__Description of the task__
All of the material should be reproduced exactly, with pictures left out.

(Scene modeling code data)
• • •
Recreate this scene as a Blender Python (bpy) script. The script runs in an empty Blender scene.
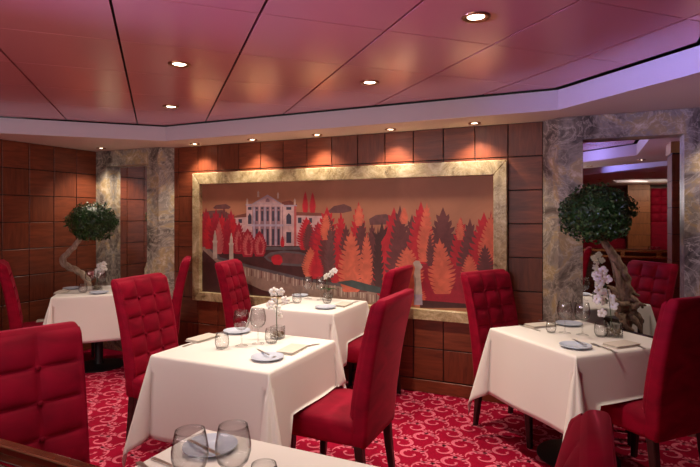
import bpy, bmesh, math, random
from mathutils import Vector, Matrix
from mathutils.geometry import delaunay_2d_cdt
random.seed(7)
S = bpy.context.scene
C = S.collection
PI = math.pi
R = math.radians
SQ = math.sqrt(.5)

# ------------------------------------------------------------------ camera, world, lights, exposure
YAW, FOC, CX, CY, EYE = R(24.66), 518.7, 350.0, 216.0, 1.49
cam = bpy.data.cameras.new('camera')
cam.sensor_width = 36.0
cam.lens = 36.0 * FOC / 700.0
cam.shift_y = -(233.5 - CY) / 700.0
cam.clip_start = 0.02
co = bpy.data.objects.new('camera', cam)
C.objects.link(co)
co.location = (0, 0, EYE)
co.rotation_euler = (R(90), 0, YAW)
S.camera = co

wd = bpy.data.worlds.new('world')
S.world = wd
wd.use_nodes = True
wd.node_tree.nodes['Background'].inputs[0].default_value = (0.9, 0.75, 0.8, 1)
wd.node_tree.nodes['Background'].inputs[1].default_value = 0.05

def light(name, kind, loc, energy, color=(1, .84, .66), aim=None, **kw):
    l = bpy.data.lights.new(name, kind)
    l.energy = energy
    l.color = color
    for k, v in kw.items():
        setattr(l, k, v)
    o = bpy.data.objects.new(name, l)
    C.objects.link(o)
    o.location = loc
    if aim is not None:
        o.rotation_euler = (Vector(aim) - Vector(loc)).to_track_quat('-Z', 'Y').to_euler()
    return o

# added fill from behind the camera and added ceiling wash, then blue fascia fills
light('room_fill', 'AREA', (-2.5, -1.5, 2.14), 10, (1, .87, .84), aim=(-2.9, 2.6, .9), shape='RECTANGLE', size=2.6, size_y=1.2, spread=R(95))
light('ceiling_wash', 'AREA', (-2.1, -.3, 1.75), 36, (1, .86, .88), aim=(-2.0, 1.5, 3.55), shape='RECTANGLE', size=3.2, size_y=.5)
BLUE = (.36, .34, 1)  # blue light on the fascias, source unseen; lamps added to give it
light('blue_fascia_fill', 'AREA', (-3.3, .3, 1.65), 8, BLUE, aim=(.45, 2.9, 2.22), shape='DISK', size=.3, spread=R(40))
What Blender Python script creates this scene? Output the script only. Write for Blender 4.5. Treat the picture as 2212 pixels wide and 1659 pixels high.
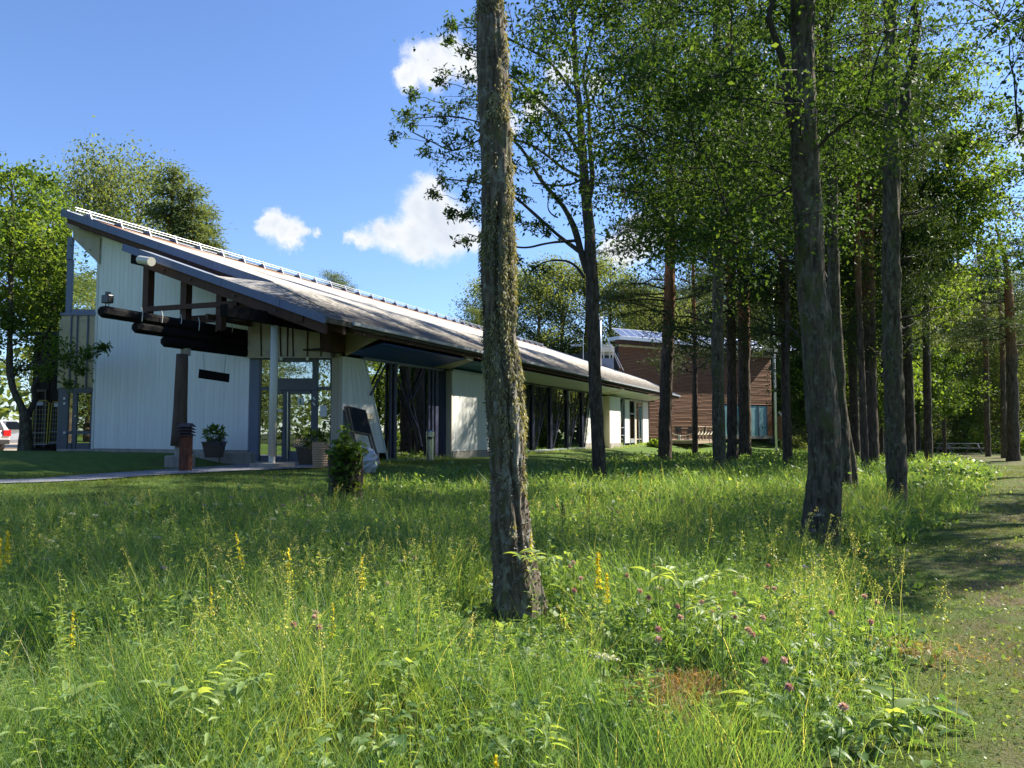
• • •
__The output__
Recreate this scene as a Blender Python (bpy) script. The script runs in an empty Blender scene.
import bpy, bmesh, math, random
from mathutils import Vector, Matrix
from mathutils.geometry import delaunay_2d_cdt
random.seed(7)
S = bpy.context.scene
C = S.collection
PI = math.pi
R = math.radians
SQ = math.sqrt(.5)

# ------------------------------------------------------------------ camera, world, lights, exposure
YAW, FOC, CX, CY, EYE = R(24.66), 518.7, 350.0, 216.0, 1.49
cam = bpy.data.cameras.new('camera')
cam.sensor_width = 36.0
cam.lens = 36.0 * FOC / 700.0
cam.shift_y = -(233.5 - CY) / 700.0
cam.clip_start = 0.02
co = bpy.data.objects.new('camera', cam)
C.objects.link(co)
co.location = (0, 0, EYE)
co.rotation_euler = (R(90), 0, YAW)
S.camera = co

wd = bpy.data.worlds.new('world')
S.world = wd
wd.use_nodes = True
wd.node_tree.nodes['Background'].inputs[0].default_value = (0.9, 0.75, 0.8, 1)
wd.node_tree.nodes['Background'].inputs[1].default_value = 0.05

def light(name, kind, loc, energy, color=(1, .84, .66), aim=None, **kw):
    l = bpy.data.lights.new(name, kind)
    l.energy = energy
    l.color = color
    for k, v in kw.items():
        setattr(l, k, v)
    o = bpy.data.objects.new(name, l)
    C.objects.link(o)
    o.location = loc
    if aim is not None:
        o.rotation_euler = (Vector(aim) - Vector(loc)).to_track_quat('-Z', 'Y').to_euler()
    return o

# added fill from behind the camera and added ceiling wash, then blue fascia fills
light('room_fill', 'AREA', (-2.5, -1.5, 2.14), 10, (1, .87, .84), aim=(-2.9, 2.6, .9), shape='RECTANGLE', size=2.6, size_y=1.2, spread=R(95))
light('ceiling_wash', 'AREA', (-2.1, -.3, 1.75), 36, (1, .86, .88), aim=(-2.0, 1.5, 3.55), shape='RECTANGLE', size=3.2, size_y=.5)
BLUE = (.36, .34, 1)  # blue light on the fascias, source unseen; lamps added to give it
light('blue_fascia_fill', 'AREA', (-3.3, .3, 1.65), 8, BLUE, aim=(.45, 2.9, 2.22), shape='DISK', size=.3, spread=R(40))
What Blender Python script creates this scene? Output the script only. Write for Blender 4.5. Treat the picture as 2212 pixels wide and 1659 pixels high.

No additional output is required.